Graph recreated from PolitiStats UK:

*accurate as of 25th February 2018


While local elections are all well and good, the main target for the Lib Dems is transferring these recent gains onto the national stage and returning Liberal Democrat MPs to Parliament. However, the Lib Dems have struggled to boost their polling figures back into the double digits and they currently poll around 8 per cent nationally. The contrast, however, is staggering. If the swing to the Lib Dems seen in council by-elections since last June were repeated in a new general election, the party would take an additional 15 seats. That would bring their total up to 27, with the ability to wield much greater influence. However national polling estimates currently sees them gaining just two extra seats, which would take them to the heady heights of 14 MPs overall.

Of course, stronger local performances might not mean more seats for the Lib Dems, but that doesn’t mean they can’t have an impact at a general election. While there are many changes yet to come, one thing is clear is that the two main parties are currently at a stalemate in terms of public support, with both parties hovering around 40 per cent. Even a moderate increase in support for the Lib Dems could end up tipping the balance between Labour and Tory candidates in marginal seats across the country.

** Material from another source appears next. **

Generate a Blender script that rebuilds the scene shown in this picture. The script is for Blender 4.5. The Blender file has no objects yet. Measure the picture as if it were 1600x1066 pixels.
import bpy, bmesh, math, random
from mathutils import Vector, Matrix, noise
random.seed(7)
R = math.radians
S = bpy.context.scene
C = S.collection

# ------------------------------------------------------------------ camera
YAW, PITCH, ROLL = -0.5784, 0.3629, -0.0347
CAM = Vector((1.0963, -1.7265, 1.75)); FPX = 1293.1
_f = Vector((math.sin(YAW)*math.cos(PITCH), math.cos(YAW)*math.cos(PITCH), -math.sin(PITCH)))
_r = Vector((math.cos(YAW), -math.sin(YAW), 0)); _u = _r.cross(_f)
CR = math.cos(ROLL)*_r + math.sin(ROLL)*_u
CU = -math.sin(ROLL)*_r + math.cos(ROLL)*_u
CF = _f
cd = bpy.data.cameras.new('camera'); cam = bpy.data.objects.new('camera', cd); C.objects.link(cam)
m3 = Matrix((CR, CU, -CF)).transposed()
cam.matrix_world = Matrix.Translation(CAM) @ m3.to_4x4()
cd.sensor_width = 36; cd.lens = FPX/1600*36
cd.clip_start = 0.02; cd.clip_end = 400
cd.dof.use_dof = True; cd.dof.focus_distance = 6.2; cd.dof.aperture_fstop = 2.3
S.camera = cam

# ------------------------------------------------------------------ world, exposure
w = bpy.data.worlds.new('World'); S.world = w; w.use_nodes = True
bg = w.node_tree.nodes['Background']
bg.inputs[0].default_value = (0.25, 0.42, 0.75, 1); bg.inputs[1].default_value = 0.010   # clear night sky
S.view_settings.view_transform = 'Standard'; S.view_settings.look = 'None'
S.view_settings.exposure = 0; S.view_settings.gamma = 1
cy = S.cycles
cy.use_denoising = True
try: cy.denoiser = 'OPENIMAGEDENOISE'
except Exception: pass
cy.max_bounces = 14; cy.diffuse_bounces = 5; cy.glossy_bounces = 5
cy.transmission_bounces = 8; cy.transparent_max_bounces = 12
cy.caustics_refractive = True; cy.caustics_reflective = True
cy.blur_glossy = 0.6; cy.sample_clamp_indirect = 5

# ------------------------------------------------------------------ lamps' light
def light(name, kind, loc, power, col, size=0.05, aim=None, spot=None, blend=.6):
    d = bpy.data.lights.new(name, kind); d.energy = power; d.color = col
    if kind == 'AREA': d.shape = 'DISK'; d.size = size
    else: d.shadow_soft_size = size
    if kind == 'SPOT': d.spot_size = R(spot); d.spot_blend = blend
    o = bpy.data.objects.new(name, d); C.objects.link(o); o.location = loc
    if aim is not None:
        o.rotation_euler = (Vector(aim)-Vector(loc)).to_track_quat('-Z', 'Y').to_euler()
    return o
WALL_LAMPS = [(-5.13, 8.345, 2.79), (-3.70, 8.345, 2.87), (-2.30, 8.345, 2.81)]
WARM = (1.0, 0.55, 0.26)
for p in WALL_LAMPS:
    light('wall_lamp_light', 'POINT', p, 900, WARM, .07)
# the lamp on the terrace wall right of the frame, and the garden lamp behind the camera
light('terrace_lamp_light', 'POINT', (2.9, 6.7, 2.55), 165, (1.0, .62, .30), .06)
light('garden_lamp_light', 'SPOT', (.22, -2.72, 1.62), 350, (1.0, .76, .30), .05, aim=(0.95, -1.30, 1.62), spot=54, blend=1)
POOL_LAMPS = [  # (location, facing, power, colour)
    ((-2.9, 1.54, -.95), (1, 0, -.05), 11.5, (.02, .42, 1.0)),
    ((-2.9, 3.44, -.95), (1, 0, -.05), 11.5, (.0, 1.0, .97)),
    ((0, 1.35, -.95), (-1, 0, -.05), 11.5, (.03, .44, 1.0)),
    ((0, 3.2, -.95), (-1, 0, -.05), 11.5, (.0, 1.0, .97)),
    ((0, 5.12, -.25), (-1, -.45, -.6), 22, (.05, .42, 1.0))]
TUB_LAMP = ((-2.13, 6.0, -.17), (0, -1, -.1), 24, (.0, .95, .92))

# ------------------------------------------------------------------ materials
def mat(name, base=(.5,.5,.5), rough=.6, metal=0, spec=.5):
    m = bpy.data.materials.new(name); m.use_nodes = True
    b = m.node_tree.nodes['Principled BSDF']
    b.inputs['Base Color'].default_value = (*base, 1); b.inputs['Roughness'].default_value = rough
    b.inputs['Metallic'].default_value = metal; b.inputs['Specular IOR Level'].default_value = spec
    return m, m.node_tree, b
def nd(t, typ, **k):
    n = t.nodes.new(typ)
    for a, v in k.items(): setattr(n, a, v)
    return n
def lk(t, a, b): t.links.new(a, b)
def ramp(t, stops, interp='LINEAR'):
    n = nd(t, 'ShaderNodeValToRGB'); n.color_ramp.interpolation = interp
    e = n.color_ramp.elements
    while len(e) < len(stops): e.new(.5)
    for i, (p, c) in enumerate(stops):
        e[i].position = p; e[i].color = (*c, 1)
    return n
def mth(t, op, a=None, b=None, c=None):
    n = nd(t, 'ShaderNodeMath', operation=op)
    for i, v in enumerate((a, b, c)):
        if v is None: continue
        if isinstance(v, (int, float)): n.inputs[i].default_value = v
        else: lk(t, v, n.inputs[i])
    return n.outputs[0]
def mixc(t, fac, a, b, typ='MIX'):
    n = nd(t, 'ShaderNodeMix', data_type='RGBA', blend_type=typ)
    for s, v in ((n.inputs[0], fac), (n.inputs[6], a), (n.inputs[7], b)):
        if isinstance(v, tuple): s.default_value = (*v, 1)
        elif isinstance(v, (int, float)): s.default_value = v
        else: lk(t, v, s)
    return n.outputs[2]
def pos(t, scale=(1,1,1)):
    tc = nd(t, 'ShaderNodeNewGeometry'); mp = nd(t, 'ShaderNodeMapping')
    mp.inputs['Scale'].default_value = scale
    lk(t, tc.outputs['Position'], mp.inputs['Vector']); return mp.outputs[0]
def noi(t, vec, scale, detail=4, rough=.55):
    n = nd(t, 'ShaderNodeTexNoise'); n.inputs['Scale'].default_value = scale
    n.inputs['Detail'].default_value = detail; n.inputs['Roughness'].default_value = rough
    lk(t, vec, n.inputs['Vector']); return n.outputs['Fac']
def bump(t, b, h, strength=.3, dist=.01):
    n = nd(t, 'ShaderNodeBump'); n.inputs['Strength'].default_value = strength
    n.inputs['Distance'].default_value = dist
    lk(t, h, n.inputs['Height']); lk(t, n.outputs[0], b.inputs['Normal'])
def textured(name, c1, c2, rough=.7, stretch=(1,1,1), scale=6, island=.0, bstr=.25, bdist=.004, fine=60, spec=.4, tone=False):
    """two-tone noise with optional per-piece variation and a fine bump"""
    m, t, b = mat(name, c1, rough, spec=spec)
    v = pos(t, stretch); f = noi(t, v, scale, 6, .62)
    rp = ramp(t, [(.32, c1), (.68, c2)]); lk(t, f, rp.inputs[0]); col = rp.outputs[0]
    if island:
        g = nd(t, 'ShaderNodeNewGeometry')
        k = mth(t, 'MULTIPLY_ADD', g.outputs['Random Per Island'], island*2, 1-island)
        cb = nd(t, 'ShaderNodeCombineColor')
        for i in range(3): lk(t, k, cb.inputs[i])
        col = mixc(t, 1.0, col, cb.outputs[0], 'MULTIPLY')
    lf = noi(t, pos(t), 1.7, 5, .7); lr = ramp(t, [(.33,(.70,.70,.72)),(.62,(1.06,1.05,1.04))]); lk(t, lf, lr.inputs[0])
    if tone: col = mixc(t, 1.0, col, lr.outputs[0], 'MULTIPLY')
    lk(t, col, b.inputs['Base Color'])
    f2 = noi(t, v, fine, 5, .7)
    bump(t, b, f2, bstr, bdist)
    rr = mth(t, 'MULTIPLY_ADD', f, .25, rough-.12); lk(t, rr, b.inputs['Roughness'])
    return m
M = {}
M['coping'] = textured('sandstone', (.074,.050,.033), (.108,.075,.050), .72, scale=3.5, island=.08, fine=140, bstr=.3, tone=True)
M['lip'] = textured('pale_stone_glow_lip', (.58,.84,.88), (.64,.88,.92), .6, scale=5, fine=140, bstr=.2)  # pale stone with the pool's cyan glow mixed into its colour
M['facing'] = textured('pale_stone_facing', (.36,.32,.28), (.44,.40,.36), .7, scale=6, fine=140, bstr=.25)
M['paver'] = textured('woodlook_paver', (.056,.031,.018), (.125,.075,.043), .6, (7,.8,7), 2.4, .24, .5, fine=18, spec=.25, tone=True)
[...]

It remains to be seen what will happen at local elections in May, however if this breakthrough is achieved, then our thoughts turn to the general election in 2022. A strong outing at the May local elections and the Liberal Democrats may start to glimpse the light at the end of a long tunnel. However, failure to achieve this breakthrough and the party will be left fumbling about in the dark; facing electoral oblivion at the next election, with many of its key MPs having small majorities.